Charles Baudelaire
[Writer, b. 1821, Paris, d. 1867, Paris.]

 All children talk to their toys; the toys become actors in the great drama of life, reduced in size by the camera obscura of their little brains. 
 A good picture, which is the faithful equivalent of the dream which has begotten it, should be brought into being like a world. 
 ... the photographic industry was the refuge of every would-be painter, every painter too ill-endowed or too last to complete his studies, this universal infatuation bore not only the mark of a blindness, an imbecility, but also had the air of a vengeance. I do not believe, or at least I do not wish to believe, in the absolute success of such a brutish conspiracy, in which, as in all others, one finds both fools and knaves; bit I am convinced that the ill-applied developments of photography, like all other purely material developments of progress, have contributed much to the impoverishment of French artistic genius, which is already so scarce. (1859) 
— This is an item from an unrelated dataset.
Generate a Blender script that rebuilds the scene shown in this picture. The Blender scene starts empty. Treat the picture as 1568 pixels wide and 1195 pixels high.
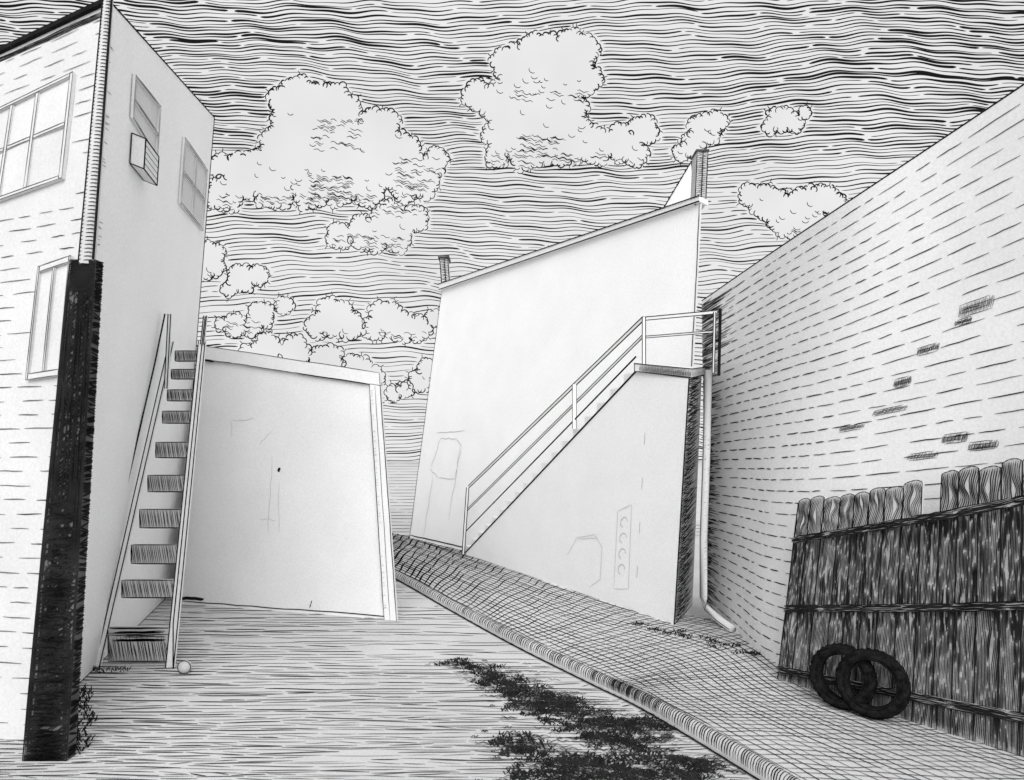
import bpy, math, random
import numpy as np
from mathutils import Vector, Matrix
random.seed(11)
V=Vector
scene=bpy.context.scene
scene.view_settings.view_transform='Standard'
scene.view_settings.look='None'
scene.view_settings.exposure=0
COL=scene.collection

# ------------------------------------------------------------------ materials
def paper(name,val,mott=0.06,scale=1.2,grain=0.05,rough=0.95):
    m=bpy.data.materials.new(name); m.use_nodes=True
    nt=m.node_tree; nt.nodes.clear()
    out=nt.nodes.new('ShaderNodeOutputMaterial'); b=nt.nodes.new('ShaderNodeBsdfDiffuse')
    nt.links.new(b.outputs[0],out.inputs['Surface'])
    tc=nt.nodes.new('ShaderNodeTexCoord')
    n1=nt.nodes.new('ShaderNodeTexNoise'); n1.inputs['Scale'].default_value=scale; n1.inputs['Detail'].default_value=3
    nt.links.new(tc.outputs['Object'],n1.inputs['Vector'])
    r1=nt.nodes.new('ShaderNodeMapRange'); r1.inputs[1].default_value=.3; r1.inputs[2].default_value=.7
    r1.inputs[3].default_value=val-mott; r1.inputs[4].default_value=val+mott*.4
    nt.links.new(n1.outputs['Fac'],r1.inputs[0])
    res=r1.outputs[0]
    if grain>0:
        n2=nt.nodes.new('ShaderNodeTexNoise'); n2.inputs['Scale'].default_value=42; n2.inputs['Detail'].default_value=1
        nt.links.new(tc.outputs['Object'],n2.inputs['Vector'])
        r2=nt.nodes.new('ShaderNodeMapRange'); r2.inputs[1].default_value=.3; r2.inputs[2].default_value=.7
        r2.inputs[3].default_value=1-grain; r2.inputs[4].default_value=1+grain
        nt.links.new(n2.outputs['Fac'],r2.inputs[0])
        mu=nt.nodes.new('ShaderNodeMath'); mu.operation='MULTIPLY'
        nt.links.new(r1.outputs[0],mu.inputs[0]); nt.links.new(r2.outputs[0],mu.inputs[1]); res=mu.outputs[0]
    cc=nt.nodes.new('ShaderNodeCombineColor')
    for i in range(3): nt.links.new(res,cc.inputs[i])
    nt.links.new(cc.outputs[0],b.inputs['Color'])
    return m
M_WALL=paper('white_render',0.89,.03)
M_WALLS=paper('white_side_render',0.90,.03)
M_WALLL=paper('white_brick',0.64,.04)
M_WALLR=paper('white_brick_long',0.80,.05)
M_WALLG=paper('white_render_soft',0.76,.06,.8)
M_GROUND=paper('ground_pale',0.60,.08,.5)
M_PAVE=paper('paving_pale',0.60,.06,1.0)
M_TRIM=paper('trim_white',0.82,.03)
M_SHADE=paper('grey_board',0.55,.08,3)
M_WOODL=paper('wood_pale',0.60,.10,4)
M_WOODD=paper('wood_grey',0.42,.15,5,.1)
M_GLASS=paper('window_pane',0.66,.05,2)
INK=paper('ink_black',0.02,.01,5,0)
INKG=paper('ink_grey',0.12,.05,5,0)
PENCIL=paper('pencil_grey',0.45,.06,5,0)
M_RUB=paper('rubber_black',0.015,.01,14,.3)
M_GRASS=paper('grass_dark',0.03,.015,6,0)

def sky_mat():
    m=bpy.data.materials.new('sky_paper'); m.use_nodes=True
    nt=m.node_tree; nt.nodes.clear()
    o=nt.nodes.new('ShaderNodeOutputMaterial'); e=nt.nodes.new('ShaderNodeEmission')
    tc=nt.nodes.new('ShaderNodeTexCoord'); n=nt.nodes.new('ShaderNodeTexNoise'); n.inputs['Scale'].default_value=.02; n.inputs['Detail'].default_value=3
    r=nt.nodes.new('ShaderNodeMapRange'); r.inputs[1].default_value=.3; r.inputs[2].default_value=.7; r.inputs[3].default_value=.77; r.inputs[4].default_value=.86
    nt.links.new(tc.outputs['Object'],n.inputs['Vector']); nt.links.new(n.outputs['Fac'],r.inputs[0])
    cc=nt.nodes.new('ShaderNodeCombineColor')
    for i in range(3): nt.links.new(r.outputs[0],cc.inputs[i])
    nt.links.new(cc.outputs[0],e.inputs['Color']); nt.links.new(e.outputs[0],o.inputs['Surface'])
    return m
M_SKY=sky_mat()

# ------------------------------------------------------------------ helpers
def empty(name,loc=(0,0,0)):
    e=bpy.data.objects.new(name,None); e.location=loc; e.empty_display_size=.3; COL.objects.link(e); return e
def attach(o,par):
    if par is not None:
        o.parent=par; o.matrix_parent_inverse=Matrix.Translation(-V(par.location))
def mesh(name,vs,fs,mat,par=None,smooth=False):
    me=bpy.data.meshes.new(name); me.from_pydata([tuple(v) for v in vs],[],fs); me.update()
    if smooth: me.polygons.foreach_set('use_smooth',[True]*len(me.polygons))
    o=bpy.data.objects.new(name,me); COL.objects.link(o)
    if mat: me.materials.append(mat)
    attach(o,par); return o
class Geo:
    def __init__(s): s.v=[]; s.f=[]
    def hexa(s,p):   # p: 4 bottom, 4 top
        k=len(s.v); s.v+= [V(q) for q in p]
        for f in ((0,3,2,1),(4,5,6,7),(0,1,5,4),(1,2,6,5),(2,3,7,6),(3,0,4,7)): s.f.append(tuple(k+i for i in f))
    def ribbon(s,pts,nrm,w,taper=True):
        n=len(pts)
        if n<2: return
        k=len(s.v)
        for i in range(n):
            t=(pts[min(i+1,n-1)]-pts[max(i-1,0)])
            sd=t.cross(nrm)
            if sd.length<1e-9: sd=V((0,0,1))
            sd.normalize()
            ww=w[i] if isinstance(w,(list,tuple,np.ndarray)) else w
            if taper and (i==0 or i==n-1): ww*=.45
            s.v.append(pts[i]+sd*ww*.5); s.v.append(pts[i]-sd*ww*.5)
        for i in range(n-1): s.f.append((k+2*i,k+2*i+1,k+2*i+3,k+2*i+2))
    def tube(s,pts,r,n=4,cap=True):
        pts=[V(p) for p in pts]; k=len(s.v); m=len(pts)
        for i,p in enumerate(pts):
            t=(pts[min(i+1,m-1)]-pts[max(i-1,0)]).normalized()
            up=V((0,0,1)) if abs(t.z)<.9 else V((0,1,0))
            a=t.cross(up).normalized(); b=t.cross(a)
            rr=r[i] if isinstance(r,(list,tuple)) else r
            for j in range(n):
                an=2*math.pi*(j+.5)/n; s.v.append(p+a*math.cos(an)*rr+b*math.sin(an)*rr)
        for i in range(m-1):
            for j in range(n):
                s.f.append((k+i*n+j,k+i*n+(j+1)%n,k+(i+1)*n+(j+1)%n,k+(i+1)*n+j))
        if cap: s.f.append(tuple(k+j for j in range(n))); s.f.append(tuple(k+(m-1)*n+j for j in range(n)))
    def build(s,name,mat,par=None,smooth=False): return mesh(name,s.v,s.f,mat,par,smooth)
def lerp(a,b,t): return a+(b-a)*t
class Surf:
    def __init__(s,fn,toward): s.fn=fn; s.tw=V(toward)
    def P(s,a,b): return s.fn(a,b)
    def N(s,a,b):
        e=1e-3; p=s.fn(a,b)
        n=(s.fn(a+e,b)-s.fn(a-e,b)).cross(s.fn(a,b+e)-s.fn(a,b-e)); n.normalize()
        if n.dot(s.tw-p)<0: n=-n
        return n
    def stroke(s,g,ab,w,off=.006):
        a,b=ab[len(ab)//2]; n=s.N(a,b)
        g.ribbon([s.fn(*q)+n*off for q in ab],n,w)
    def line(s,g,a0,b0,a1,b1,w,n=6,j=.0,off=.006):
        s.stroke(g,[(lerp(a0,a1,i/n)+random.uniform(-j,j),lerp(b0,b1,i/n)+random.uniform(-j,j)) for i in range(n+1)],w,off)
    def grid(s,name,n,m,mat,par,smooth=True):
        vs=[s.fn(i/n,j/m) for j in range(m+1) for i in range(n+1)]
        fs=[(j*(n+1)+i,j*(n+1)+i+1,(j+1)*(n+1)+i+1,(j+1)*(n+1)+i) for j in range(m) for i in range(n)]
        return mesh(name,vs,fs,mat,par,smooth)
    def slab(s,g,q,d0,d1):  # q = 4 (a,b) corners
        n=s.N(*q[0]); g.hexa([s.fn(*c)+n*d0 for c in q]+[s.fn(*c)+n*d1 for c in q])
def bil(p00,p10,p11,p01):
    p00,p10,p11,p01=map(V,(p00,p10,p11,p01))
    return lambda a,b: lerp(lerp(p00,p10,a),lerp(p01,p11,a),b)
def spline(pts):
    pts=[V(p) for p in pts]; n=len(pts)-1
    def f(t):
        x=t*n; i=int(math.floor(x)); i=max(0,min(n-1,i)); u=x-i
        p1,p2=pts[i],pts[i+1]
        p0=pts[i-1] if i>0 else p1*2-p2
        p3=pts[i+2] if i<n-1 else p2*2-p1
        return .5*((2*p1)+(p2-p0)*u+(2*p0-5*p1+4*p2-p3)*u*u+(3*p1-p0-3*p2+p3)*u*u*u)
    return f
EYE=(0,0,2.4)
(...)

 Photography must, therefore, return to its true identity, which is that of handmaid of the arts and sciences, but their very humble handmaid, like printing and shorthand, which have neither created nor supplanted literature... Let it be the secretary and record-keeper of whomsoever needs absolute material accuracy for professional reasons... But if once it be allowed to impinge on the sphere of the intangible and imaginary, on anything that has value solely because man adds something to it from his soul, then woe betide us!